Philip Clark

Nice effort, Don Cheadle, but no film will ever do Miles Davis’s defiant, volatile music justice

There’s an absolute zinger of a joke currently circulating around the London jazz scene. Miles Davis is being celebrated with a new biopic! And anything that spreads the message about jazz is undoubtedly a good thing. But – and now the punch-line – what a pity the film bogs itself down; all that sober analysis of Miles’s evolving concepts of harmony and musical structure diminishes what could otherwise have been a sure-fire commercial hit.

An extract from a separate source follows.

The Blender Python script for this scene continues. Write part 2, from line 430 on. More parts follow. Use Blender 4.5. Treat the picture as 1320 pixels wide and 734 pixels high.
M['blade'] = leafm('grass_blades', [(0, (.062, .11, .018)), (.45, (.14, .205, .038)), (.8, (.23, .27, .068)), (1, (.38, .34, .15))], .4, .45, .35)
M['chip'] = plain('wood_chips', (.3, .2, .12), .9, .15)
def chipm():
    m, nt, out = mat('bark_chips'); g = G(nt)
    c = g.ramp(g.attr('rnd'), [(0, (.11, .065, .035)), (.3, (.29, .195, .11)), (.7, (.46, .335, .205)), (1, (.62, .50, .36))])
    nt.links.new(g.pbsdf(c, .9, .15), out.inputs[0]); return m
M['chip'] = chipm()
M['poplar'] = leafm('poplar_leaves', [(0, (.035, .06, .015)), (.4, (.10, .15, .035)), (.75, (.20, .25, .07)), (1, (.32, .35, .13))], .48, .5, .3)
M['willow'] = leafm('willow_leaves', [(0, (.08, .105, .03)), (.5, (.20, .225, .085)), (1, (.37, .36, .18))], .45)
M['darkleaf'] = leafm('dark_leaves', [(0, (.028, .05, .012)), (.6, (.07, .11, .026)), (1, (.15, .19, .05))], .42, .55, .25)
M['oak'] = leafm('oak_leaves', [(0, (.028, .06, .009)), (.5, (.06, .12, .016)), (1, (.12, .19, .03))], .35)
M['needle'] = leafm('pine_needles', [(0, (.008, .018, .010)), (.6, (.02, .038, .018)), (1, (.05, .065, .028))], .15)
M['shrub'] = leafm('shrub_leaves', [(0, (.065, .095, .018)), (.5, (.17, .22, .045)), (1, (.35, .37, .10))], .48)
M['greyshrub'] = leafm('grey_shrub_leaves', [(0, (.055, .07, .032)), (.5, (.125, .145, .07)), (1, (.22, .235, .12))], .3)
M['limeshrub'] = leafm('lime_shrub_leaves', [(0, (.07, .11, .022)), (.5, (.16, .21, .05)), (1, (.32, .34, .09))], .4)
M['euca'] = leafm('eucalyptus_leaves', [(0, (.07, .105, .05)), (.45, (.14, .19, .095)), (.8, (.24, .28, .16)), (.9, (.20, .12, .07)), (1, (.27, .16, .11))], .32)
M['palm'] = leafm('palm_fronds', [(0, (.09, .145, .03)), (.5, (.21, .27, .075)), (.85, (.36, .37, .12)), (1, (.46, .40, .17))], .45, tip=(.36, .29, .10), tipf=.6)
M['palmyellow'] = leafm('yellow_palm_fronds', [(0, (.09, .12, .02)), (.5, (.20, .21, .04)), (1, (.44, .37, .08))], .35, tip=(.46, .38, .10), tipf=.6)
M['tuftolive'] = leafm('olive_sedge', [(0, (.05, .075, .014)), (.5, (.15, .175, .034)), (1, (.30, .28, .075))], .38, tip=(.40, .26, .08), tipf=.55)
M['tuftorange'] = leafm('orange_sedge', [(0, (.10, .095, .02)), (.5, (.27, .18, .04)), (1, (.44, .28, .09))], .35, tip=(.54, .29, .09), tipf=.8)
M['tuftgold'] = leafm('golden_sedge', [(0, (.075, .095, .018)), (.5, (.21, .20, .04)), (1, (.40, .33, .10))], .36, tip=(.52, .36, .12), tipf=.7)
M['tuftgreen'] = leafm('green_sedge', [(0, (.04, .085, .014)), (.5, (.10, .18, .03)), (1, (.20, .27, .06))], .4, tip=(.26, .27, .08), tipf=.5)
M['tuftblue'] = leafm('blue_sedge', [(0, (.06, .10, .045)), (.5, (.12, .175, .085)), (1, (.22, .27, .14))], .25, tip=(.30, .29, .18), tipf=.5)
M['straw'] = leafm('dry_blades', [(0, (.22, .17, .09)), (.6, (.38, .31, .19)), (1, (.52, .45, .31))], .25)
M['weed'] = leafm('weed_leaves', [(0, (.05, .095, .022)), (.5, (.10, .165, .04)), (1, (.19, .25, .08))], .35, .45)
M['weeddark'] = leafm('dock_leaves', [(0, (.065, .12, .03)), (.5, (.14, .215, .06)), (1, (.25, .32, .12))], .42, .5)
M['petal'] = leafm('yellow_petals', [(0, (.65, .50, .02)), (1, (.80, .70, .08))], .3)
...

In reality, Miles Ahead, directed by and starring Don Cheadle, is centred around a period in Miles Davis’s life between 1975 and 1979 when he was making precisely no music at all and instead spending his time binging on drugs, drink and recreational sex. Ewan McGregor’s character, a fictionalised Lester Bangs-meets-Robert Palmer composite, is a reporter from Rolling Stone magazine who turns up at Davis’s Upper West Side townhouse to find out how retirement is treating this revered musician who hasn’t released an album since 1976, when the open-ended improvisation and ferocious funk grooves of his Pangaea tanked in record stores the world over.

What had happened exactly to this once unimpeachable architect of supreme jazz masterworks like Kind of Blue, Porgy and Bess and Bitches Brew, apparently constructed without breaking sweat? But Davis takes an instant dislike to this impertinent pen pusher and whacks him full in the mouth – the message subliminally implanted from the get-go that you fuck with Miles at your peril.